Riley's Administrator v. McCord's Administrator

21 Mo. 285 | Mo. | 1855

Scott, Judge,

delivered the opinion of the court.

1. The question in this case is, whether the lien of a mortgage is merged in a judgment obtained in a proceeding under the statute to foreclose the mortgage. If the lien of the mortgage is extinguished by the judgment, the mortgagee is in a dangerous situation, such a one as would induce many mortgagees to forego the remedy provided by the statute; for the mortgage lien being extinguished by the lien of the judgment, obtained in the suit for a foreclosure, and the lien of the judgment taking effect from its rendition, if judgments should have been previously rendered against the mortgagor in favor of others, though subsequent in date to the mortgage, those subsequent judgment creditors would obtain a preference over a prior mortgage, though duly recorded. So proceedings for a foreclosure, under the statute, may be begun where any part of the mortgaged premises are situated. Mortgaged lands may be in several counties. The lien of a judgment is only operative in the county in which it is rendered, so that, in such cases, the mortgage lien will be destroyed. It is the just expectation of the creditor that, when he takes a mortgage, he has a security which lasts until the mortgage debt is paid. This is a reasonable expectation, and it should not be defeated, unless the law plainly requires it. The statute concerning mortgages was designed within itself to afford the mortgagee the means of enforcing the payment of his debt. There is no reason why the mortgagee, in resorting to the statutory remedy, should have his security, if not entirely extinguished, at least very much impaired. We should be loth to adopt such a construction, was there nothing but the general laws concerning judgments and administrations. But the legislature, it seems to us, never contemplated that the security of the mortgagee *288should be lost to him by a resort to the statutory mode of foreclosure.

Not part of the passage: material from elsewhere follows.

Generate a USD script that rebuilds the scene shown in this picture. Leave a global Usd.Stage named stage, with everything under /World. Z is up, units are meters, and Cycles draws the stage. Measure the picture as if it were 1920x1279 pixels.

The 4th and 17th sections of the act concerning mortgages, show that the legislature intended that the proceedings to foreclose a mortgage should not be arrested by the death of the mortgagor. When a judgment is obtained, the enforcement of that judgment is not suspended, as in ordinary cases, by the death of the debtor. The last clause in the 17th section of the act shows this very plainly. The 4th, in allowing the proceedings to be begun against an administrator of the mortgagor or debtor, indicates that it was designed that the process should continue, uninfluenced by any of the provisions of the administration law. Why suffer proceedings to be commenced in that way, when no other result is to be produced than would have resulted from a mere allowance of the demand ?

The process to foreclose the mortgage going on as though the mortgagor had not died, none of the provisions of the statute concerning the administration of estates, which restrain the issuing of an execution against property in the hands of an administrator, have any effect in such case. The mortgage being a lien, created by express contract between the parties, the law does not interfere and control it, as in case of liens created by a mere operation of its own. The case standing unaffected by the administration law, it must be viewed as though it was between the original parties to the mortgage. Assuming then, that three years had expired after the rendition of the judgment, in the proceedings to foreclose the mortgage, whatever effect such efflux of time might have had upon the mere lien of the judgment, if any such thing existed, if the lion of the mortgage continued until it was satisfied, as we have maintained, such efflux could not have affected such lien. Why should it ? The mortgage was recorded. It was unsatisfied. No presumption of payment would arise until after the lapse of twenty years. The judgment itself, although by our statute it ceases to be a lien after three years, is not presumed to be satisfied until after the expiration of twenty years from *289its rendition. Because a judgment has been rendered to foreclose a mortgage, why should the mortgagee be deprived of the security of the mortgage after three years, when the law only presumes the mortgage or lien of a judgment discharged after twenty years. The judgment on the proceedings for a foreclosure would have shown that it was founded on a recorded mortgage. It would have appeared that the judgment itself was unsatisfied-. How, then, could any one have sustained any injury by reason of the want of notice ?

Another view may be taken of this subject. A mortgage creates a lien. It is not a mere lien. It is something more. It is an estate in the land, conditional, it is true; but the condition is, that it shall endure until the debt is satisfied. Why should a judgment unsatisfied destroy this estate against the express stipulation of the parties ?

The act concerning mortgages, sections 4 and 17, shows that the personal representative, meaning the executor or administrator, is a sufficient party for all purposes under this statute.

Judgment reversed, and cause remanded,

Judge Ryland concurring ; Judge Leonard not sitting.